The main barrier for UHPC is its cost—a life cycle cost analysis is seldom made for the selection of the structural material and, consequently, the initial cost. On the other hand, although these materials are now being included in codes for structural calculations, some of the highest strengths are still not well known by numerous designers, meaning these “high strengths” are not used in all structural possibilities. However, the durability of these materials is a strong reason for the designer to consider them, particularly when taking into account the whole life cycle.

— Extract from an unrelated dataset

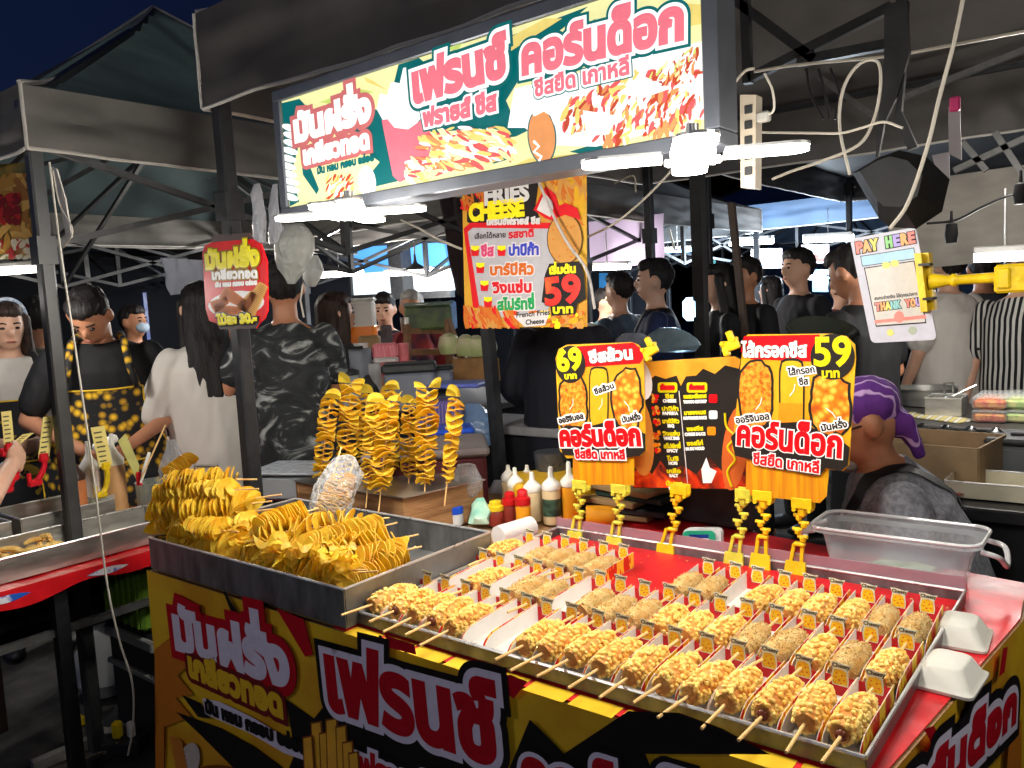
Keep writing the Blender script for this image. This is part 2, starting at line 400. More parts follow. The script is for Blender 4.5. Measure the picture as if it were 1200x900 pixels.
def tent(label, x0, y0, x1, y1, zb, vh, peak, fab, fabv, legmat=STEEL, w=.048, bars=True, vis=(1, 1, 1, 1), group=None, apron=True, seed=0, flat=.0):
    t = thing('canopy_tent', label, 'tent', ((x0+x1)/2, (y0+y1)/2, 0), 0, group)
    zt = zb+vh; cx, cy = (x0+x1)/2, (y0+y1)/2
    mb = MB()
    def roof(u, v):
        d = max(abs(u-.5), abs(v-.5))*2
        z = zt+(peak-zt)*(1-d)**1.25+.02*noise.noise((u*6+seed, v*6, seed))*(1-abs(2*d-1))
        return (x0+(x1-x0)*u, y0+(y1-y0)*v, z)
    mb.grid(roof, 24, 24); mb.build('roof', fab, t)
    mb = MB(); pp = MB()
    cs = [(x0, y0), (x1, y0), (x1, y1), (x0, y1)]
    for i in range(4):
        if not vis[i]: continue
        a, b = Vector((*cs[i], 0)), Vector((*cs[(i+1) % 4], 0)); nn = (b-a).normalized().cross(Vector((0, 0, 1)))
        def val(u, v, a=a, b=b, nn=nn, i=i):
            p = a.lerp(b, u)
            wv = ((.03*noise.noise((u*6+i*5, v*2.2, seed+2.))+.014*noise.noise((u*15, v*5+i, seed)))*min(1, 3*v)+.008*math.sin(v*9+u*4)*v)*(1 if 0 < u < 1 else .2)
            return p+nn*(.004+wv)+Vector((0, 0, zt-vh*v-.012*math.sin(PI*u)*v))
        mb.grid(val, 60, 14)
        pp.tube([val(k/40, 1) for k in range(41)], .0065, 5)
        pp.tube([val(0, k/4)+nn*.003 for k in range(5)], .006, 5)
    mb.build('valance', fabv, t)
    for c in cs: pp.tube([(c[0]*(1-s)+cx*s, c[1]*(1-s)+cy*s, zt+(peak-zt)*s**1.25+.006) for s in np.linspace(0, 1, 13)], .008, 5)
    pp.build('piping', PIPE, t)
    for i, c in enumerate(cs):
        q = MB(); dx = w*.78*(1 if c[0] < cx else -1); dy = w*.78*(1 if c[1] < cy else -1)
        q.box((c[0]+dx, c[1]+dy, zt/2-.02), (w, w, zt-.04), b=.006); q.box((c[0]+dx, c[1]+dy, .01), (w*1.7, w*1.7, .02))
        q.box((c[0]+dx, c[1]+dy, zt-.1), (w*1.35, w*1.35, .12)); q.box((c[0]+dx, c[1]+dy, zb-.32), (w*1.35, w*1.35, .09))
        q.build('leg', legmat, t)
    if bars:
        q = MB(); e = .06; zh, zl = zb+.03, zb-.30
        C4 = [(x0+e, y0+e), (x1-e, y0+e), (x1-e, y1-e), (x0+e, y1-e)]
        for i in range(4):
            a, b = C4[i], C4[(i+1) % 4]; m = ((a[0]+b[0])/2, (a[1]+b[1])/2)
            for p0, p1 in ((a, m), (m, b)):
                q.bar((*p0, zh), (*p1, zl), .022); q.bar((*p0, zl), (*p1, zh), .022)
            q.bar((*m, zl), (*m, zh), .03)
            zc = zh+(peak-zt)*.45
            q.bar((*m, zh), (cx, cy, zc), .022); q.bar((*m, zl), (cx, cy, zc+.05), .022)
            q.bar((*C4[i], zt-.02), (cx, cy, peak-.05), .026)
        q.bar((cx, cy, peak-.7), (cx, cy, peak-.03), .035)
        q.build('truss', legmat, t)
    return t
OUR = tent('dark grey canopy over the potato and corn dog stall', -2.47, 1.56, .56, 4.52, 2.19, .30, 3.1, FAB, FAB, w=.05, seed=1, bars=False)
LEFT = tent('dark green grey canopy with pointed roof at the left stall', -5.86, 1.15, -2.84, 3.83, 2.075, .20, 3.22, FAB2, M('canopy_fabric_warm', (88, 86, 83), .75, var=.25, scale=4, bump=.5, bscale=7), legmat=M('dark_leg', (70, 71, 72), .4, .35, var=.1), w=.045, seed=2)
tent('small tip of a grey canopy left of the pointed green one', -9.2, 1.6, -6.2, 4.6, 2.1, .2, 3.3, FAB2, FAB, seed=3)
tent('grey canopy behind the pointed green canopy', -5.9, 4.5, -2.9, 7.5, 2.05, .2, 3.1, FAB, FAB, seed=4)
tent('grey canopy behind the stall, over the drinking customers', -2.2, 4.68, .8, 7.7, 2.26, .2, 3.1, FABD, FABD, seed=5, bars=False)
tent('blue lit canopy far back behind the black shirted men', -4.4, 8.4, -1.4, 11.4, 2.15, .25, 3.1, FABB, FABB, seed=6)
tent('blue lit canopy far back at the right', -1.2, 8.4, 1.8, 11.4, 2.15, .25, 3.1, FABB, FABB, seed=7)
tent('blue lit canopy far back behind the drinks stall', -7.6, 8.0, -4.6, 11.0, 2.15, .25, 3.1, FABB, FABB, seed=8)
tent('grey canopy at the right over the deli counter', .75, 3.6, 3.6, 6.4, 2.2, .2, 3.0, FABD, FABD, seed=9, bars=False)
# light bars of the inner frame seen under our canopy at upper right
def px_bars(name, segs, y, w, mat, parent):
    q = MB()
    for a, b in segs: q.bar(Yp(*a, y), Yp(*b, y), w)
    return q.build(name, mat, parent)
px_bars('truss', [((872, -40), (877, 98)), ((800, -45), (955, 70)), ((878, 92), (1045, 8)), ((935, 72), (1040, 52))], 3.0, .032, STEEL, OUR)
q = MB(); z4 = 2.46
for a, b in (((-2.42, 1.62), (.5, 1.62)), ((-2.42, 4.46), (.5, 4.46)), ((-2.42, 1.62), (-2.42, 4.46)), ((.5, 1.62), (.5, 4.46))): q.bar((*a, z4), (*b, z4), .022)
for c in ((-2.42, 1.62), (.5, 1.62), (-2.42, 4.46), (.5, 4.46)): q.bar((*c, 2.47), (-.95, 3.04, 3.05), .026)
q.build('truss', STEEL, OUR)
px_bars('truss', [((1118, 200), (1210, 158)), ((1128, 166), (1156, 200)), ((1166, 155), (1204, 212)), ((1050, 118), (1210, 55)), ((935, 72), (1032, 142))], 4.2, .026, STEELG, OUR)
# posts
q = MB(); q.bar(Yp(570, 372, 2.72), Yp(594, 640, 2.72), .045); a = Yp(596, 660, 2.72); q.bar(Yp(594, 640, 2.72), (a.x, a.y, 0), .045)
q.build('tent_pole', STEEL, label='slanting black pole under the hanging french fries banner', cat='pole')
q = MB(); a = Yp(817, 210, 3.6); q.bar((a.x, a.y, 0), (a.x, a.y, 2.3), .055); q.build('tent_pole', STEEL, label='black pole beside the glowing blue lantern', cat='pole')
q = MB(); q.bar(Yp(857, 238, 4.4), Yp(876, 420, 4.4), .035); a = Yp(876, 420, 4.4); q.bar(a, (a.x+.05, a.y, 0), .035); q.build('tent_pole', M('brown_pole', (88, 74, 66), .5, .2), label='thin brown tilted pole in front of the black shirted customers', cat='pole')
q = MB(); q.bar((-.135, 1.93, 0), (-.135, 1.93, 1.46), .05); q.build('stand_post', M('matt_black', (22, 22, 24), .6, var=.1), label='black upright post at the right end of the stall table', cat='post')
q = MB(); a = Yp(106, 330, 2.9); q.bar(Yp(98, 290, 2.9), (a.x+.03, a.y, 0), .035); q.build('tent_pole', STEELG, label='thin grey pole behind the head of the apron seller', cat='pole')
q = MB(); a = Yp(167, 330, 3.4); q.bar((a.x, a.y, 0), (a.x, a.y, 1.75), .03); q.build('tent_pole', M('blue_paint', (38, 74, 150), .4), label='blue pole between apron seller and long haired woman', cat='pole')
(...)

For UHPCs of the future, new mixes are being developed that will improve their characteristics. Different mix designs were reported in the literature [34,35,36,37]. For instance, Wang et al. [38] mixed Portland cement with silica fume, ground granulated blast-furnace slag, and limestone, with a water/binder ratio of 0.16, and steam curing. They reached a compressive strength of 176 MPa. Similar results were also found by using coal fly ash instead of limestone [39,40]. Yunsheng et al. [41] mixed Portland cement with silica fume, ground granulated blast-furnace slag and fly ash. Their concrete with microfibers achieved a compressive strength of over 200 MPa. Mostofinejad et al. [42] found an enhancement of 174% by applying an optimized mix design and curing treatment from 85 to 233 MPa. The effect of the heat and pressure conditions to achieve a microstructural refinement and mechanical property improvement was reported in several papers [43,44,45]. Some researchers proposed decreasing the Portland cement or silica fume content via the use of other mineral admixtures in order to reduce the hydration heat, such as ground phosphorous slag [46], glass powder [47], etc. To summarize, the superior performance, and durable and mechanical properties of these concretes provide several advantages over high strength concretes.

5. Conclusions

After studying several types of UHPCs, the following conclusions can be made:

• UHPC can be considered a material, usually with several types of small size fibers in the mix. All of the components are densely packed, and contain relatively large amounts of anhydrous cement particles due to the low water/binder ratios, which are below 0.35.
• UHPCs have porosities lower than 5% by volume, in the range of 0.01 μm.
• Not all UHPCs possess the same durability. Those tested here presented an air permeability coefficient about 50 times lower in RPC200 than in C80, and the effective chloride coefficient was about 30 times lower. In addition, the carbonation depth in RPC200 after two years of natural exposure was almost nil. Regarding the corrosion parameters, similar results were found, i.e., the corrosion rate was much lower (25 times) in RPC200 than in C80. Furthermore, its resistivity was about half of the value found in C80.
• It was shown that by optimizing the procedure to reinforce the matrix with fibers, it is possible to achieve an adequate tensile performance to manufacture structural members without reinforcement. This leads to UHPFRC.
• This material has high potential of application, in terms of sustainability, but also when considering the lifecycle cost analysis. Although the initial price is higher than other concretes, its greater durability makes its application cost-effective for special structures.

One drawback with the reactive powder concrete is the absence of a robust standardization system and regulatory framework.